What’s the difference? Is it just a scale issue where TV has more money and resources compared to satellite internet companies?

In: Technology

39 Answers

Anonymous 0 Comments

Tl;dr, if you’re not on starlink the satellite is really far away, really old, really slow, and the signal is really weak.

Outside of starlink, most internet satellites are in geosynchronous orbit, which means they are around 35,000km above the earths surface. To beam a signal from your parents house, to the satellite, then back to a ground relay station means it needs to travel 70,000km. If we ignore all the processing needed, that’s 250ms of lag right out of the gate.

Now on top of that, the satellite isn’t going to be that computationally powerful. It can only use as much power as it can get from the solar panels, and it’s going to have to use a radiation hardened CPU(, and its power budget is shared with the processor that flys the satellite and the receive/transmit antennas. On top of that it’s not like you can just go replace it with the latest and greatest tech every year, satellites are expensive and it likely needs to be in orbit for 10+ years to be economical.

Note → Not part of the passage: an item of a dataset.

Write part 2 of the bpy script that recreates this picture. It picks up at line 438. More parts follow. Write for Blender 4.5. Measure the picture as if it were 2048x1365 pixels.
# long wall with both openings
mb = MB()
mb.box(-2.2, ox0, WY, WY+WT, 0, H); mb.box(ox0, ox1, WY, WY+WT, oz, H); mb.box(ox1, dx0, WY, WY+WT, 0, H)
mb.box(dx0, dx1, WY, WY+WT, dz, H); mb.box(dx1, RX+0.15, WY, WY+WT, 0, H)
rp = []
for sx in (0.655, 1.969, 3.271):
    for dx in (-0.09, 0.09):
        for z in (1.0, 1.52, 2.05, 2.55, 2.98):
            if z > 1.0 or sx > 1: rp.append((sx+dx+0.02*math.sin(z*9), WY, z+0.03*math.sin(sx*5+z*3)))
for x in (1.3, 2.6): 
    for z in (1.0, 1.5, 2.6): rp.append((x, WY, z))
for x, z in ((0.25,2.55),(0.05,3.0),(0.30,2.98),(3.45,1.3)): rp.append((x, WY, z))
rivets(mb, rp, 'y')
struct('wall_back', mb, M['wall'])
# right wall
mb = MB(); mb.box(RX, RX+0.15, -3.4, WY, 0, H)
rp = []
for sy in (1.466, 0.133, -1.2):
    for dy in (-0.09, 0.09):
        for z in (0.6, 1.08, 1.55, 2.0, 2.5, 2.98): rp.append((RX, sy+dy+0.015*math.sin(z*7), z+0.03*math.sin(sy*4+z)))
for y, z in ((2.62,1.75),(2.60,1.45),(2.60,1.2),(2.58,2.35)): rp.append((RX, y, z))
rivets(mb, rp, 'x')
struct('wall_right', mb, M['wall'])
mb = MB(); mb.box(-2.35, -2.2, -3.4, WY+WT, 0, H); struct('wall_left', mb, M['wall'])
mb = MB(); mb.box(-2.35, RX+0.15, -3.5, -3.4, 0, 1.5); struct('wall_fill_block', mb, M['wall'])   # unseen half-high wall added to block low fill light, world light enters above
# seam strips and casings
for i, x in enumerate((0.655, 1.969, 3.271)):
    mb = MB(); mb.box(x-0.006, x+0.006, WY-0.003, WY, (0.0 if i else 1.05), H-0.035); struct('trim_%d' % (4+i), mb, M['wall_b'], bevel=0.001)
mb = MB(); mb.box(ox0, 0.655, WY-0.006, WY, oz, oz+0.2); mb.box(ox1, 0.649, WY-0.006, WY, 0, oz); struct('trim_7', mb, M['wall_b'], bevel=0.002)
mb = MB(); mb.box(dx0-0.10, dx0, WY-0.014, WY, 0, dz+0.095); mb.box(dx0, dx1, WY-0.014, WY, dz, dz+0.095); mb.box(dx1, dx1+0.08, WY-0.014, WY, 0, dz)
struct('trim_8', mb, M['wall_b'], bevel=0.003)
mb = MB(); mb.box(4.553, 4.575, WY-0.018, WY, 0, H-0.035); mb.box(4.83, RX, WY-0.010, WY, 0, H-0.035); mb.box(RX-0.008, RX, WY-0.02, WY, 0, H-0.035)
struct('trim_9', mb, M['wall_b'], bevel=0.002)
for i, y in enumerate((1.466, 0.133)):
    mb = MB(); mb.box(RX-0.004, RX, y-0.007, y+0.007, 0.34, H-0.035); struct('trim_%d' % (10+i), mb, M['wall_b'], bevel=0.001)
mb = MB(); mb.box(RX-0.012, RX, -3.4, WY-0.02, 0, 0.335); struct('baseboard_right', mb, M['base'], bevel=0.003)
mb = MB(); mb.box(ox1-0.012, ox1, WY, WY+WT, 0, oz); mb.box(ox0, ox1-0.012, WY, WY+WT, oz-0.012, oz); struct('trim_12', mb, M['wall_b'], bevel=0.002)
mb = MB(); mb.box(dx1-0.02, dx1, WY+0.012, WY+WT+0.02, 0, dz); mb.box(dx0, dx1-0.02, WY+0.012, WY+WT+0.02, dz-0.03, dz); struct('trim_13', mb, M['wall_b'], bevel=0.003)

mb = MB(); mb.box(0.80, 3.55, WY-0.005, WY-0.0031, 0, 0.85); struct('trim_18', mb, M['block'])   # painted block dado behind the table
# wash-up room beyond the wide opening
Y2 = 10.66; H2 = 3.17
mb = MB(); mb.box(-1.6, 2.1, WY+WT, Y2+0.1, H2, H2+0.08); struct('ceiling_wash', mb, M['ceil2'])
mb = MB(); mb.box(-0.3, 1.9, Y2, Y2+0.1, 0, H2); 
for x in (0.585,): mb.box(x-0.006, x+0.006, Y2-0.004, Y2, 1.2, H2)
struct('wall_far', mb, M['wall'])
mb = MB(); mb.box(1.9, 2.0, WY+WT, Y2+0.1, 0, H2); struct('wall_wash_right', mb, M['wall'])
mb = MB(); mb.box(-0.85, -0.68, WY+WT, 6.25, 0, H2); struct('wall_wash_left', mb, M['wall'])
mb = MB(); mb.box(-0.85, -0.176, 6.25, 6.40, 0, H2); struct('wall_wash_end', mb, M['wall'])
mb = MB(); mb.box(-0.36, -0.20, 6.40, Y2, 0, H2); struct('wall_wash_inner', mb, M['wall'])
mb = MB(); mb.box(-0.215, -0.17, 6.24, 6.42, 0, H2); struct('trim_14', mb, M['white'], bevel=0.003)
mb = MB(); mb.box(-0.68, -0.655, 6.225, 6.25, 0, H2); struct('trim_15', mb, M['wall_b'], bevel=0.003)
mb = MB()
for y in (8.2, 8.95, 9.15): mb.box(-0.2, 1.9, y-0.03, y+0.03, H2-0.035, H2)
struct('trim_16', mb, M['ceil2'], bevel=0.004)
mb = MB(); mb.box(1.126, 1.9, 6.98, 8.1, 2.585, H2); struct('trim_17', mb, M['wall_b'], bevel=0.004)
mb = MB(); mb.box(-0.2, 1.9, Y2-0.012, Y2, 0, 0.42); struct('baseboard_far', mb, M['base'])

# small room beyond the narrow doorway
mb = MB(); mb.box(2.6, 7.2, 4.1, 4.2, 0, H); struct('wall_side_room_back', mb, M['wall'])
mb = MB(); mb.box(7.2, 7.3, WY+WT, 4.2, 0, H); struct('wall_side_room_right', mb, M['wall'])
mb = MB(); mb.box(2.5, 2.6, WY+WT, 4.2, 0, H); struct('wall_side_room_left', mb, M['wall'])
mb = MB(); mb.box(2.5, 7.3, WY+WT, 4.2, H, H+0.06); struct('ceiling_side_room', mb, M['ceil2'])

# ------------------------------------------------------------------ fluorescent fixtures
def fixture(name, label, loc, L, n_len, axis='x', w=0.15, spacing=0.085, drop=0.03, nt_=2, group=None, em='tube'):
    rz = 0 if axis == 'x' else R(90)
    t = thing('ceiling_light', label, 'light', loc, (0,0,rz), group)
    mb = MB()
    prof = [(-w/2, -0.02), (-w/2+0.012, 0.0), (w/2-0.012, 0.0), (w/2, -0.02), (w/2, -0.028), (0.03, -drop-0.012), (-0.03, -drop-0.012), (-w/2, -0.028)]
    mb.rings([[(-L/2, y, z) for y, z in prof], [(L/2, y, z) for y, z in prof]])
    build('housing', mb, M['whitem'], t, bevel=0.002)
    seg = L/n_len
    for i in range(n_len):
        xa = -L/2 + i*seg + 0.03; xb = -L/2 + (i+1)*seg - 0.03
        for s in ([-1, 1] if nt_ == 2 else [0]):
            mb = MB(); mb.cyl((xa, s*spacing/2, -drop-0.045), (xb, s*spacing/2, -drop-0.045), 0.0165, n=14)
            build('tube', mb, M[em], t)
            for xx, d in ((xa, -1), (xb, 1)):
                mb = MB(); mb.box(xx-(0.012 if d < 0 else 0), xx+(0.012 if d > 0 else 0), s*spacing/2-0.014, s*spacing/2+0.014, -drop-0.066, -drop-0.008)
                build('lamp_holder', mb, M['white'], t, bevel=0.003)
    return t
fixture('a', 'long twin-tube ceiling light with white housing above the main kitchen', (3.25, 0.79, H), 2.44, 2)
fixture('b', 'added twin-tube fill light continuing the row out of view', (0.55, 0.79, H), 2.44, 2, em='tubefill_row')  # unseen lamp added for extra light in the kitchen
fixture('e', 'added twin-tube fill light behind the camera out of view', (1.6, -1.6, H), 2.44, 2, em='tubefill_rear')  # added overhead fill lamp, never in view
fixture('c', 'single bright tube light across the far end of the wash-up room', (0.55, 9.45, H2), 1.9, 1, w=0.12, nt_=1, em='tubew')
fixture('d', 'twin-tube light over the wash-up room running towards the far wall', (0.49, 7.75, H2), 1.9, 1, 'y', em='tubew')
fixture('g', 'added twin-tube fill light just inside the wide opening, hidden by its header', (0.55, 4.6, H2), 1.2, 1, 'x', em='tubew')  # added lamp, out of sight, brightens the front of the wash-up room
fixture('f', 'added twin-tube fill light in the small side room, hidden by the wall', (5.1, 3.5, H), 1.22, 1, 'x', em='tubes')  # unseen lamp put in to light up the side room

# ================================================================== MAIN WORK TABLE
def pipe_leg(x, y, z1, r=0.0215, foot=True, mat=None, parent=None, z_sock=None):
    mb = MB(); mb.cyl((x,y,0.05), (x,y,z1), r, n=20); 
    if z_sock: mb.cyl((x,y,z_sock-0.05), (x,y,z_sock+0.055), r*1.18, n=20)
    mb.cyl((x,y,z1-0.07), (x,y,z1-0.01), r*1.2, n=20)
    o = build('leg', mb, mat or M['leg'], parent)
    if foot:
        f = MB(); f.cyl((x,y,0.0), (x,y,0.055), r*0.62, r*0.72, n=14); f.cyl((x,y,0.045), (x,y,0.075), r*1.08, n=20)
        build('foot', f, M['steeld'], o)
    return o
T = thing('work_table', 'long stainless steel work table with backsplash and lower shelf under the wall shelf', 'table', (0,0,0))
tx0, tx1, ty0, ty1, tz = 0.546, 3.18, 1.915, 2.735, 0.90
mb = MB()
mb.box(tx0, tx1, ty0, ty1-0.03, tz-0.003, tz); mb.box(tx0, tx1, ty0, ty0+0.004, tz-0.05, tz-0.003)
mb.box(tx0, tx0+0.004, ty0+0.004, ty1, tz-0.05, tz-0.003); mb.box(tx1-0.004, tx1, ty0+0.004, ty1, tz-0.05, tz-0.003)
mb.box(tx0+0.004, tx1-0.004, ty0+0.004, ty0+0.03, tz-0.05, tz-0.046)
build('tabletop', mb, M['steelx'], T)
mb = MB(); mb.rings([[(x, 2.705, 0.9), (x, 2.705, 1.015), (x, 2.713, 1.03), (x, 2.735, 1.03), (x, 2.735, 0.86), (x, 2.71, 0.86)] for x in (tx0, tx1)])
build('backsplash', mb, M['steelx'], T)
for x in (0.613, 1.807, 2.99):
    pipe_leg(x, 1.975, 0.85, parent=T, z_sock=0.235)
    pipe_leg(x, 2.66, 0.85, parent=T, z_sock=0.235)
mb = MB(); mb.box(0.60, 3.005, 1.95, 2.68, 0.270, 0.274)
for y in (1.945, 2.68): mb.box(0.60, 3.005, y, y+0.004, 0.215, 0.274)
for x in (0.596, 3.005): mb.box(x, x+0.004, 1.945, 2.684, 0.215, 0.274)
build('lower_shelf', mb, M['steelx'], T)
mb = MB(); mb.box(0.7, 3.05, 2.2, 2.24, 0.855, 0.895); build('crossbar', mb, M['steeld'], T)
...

And to make matters worse, radiation hardened CPUs are slow, like painfully slow. Think mid-90’s palm pilot slow. A first gen iPhone would run rings around them. This painfully slow CPU has to route data from thousands of endpoints back down to the ground relay, which then has to connect it all the internet. And because the satellite is 35,000km up, the signal isn’t that powerful, so it can only send so much data at a time.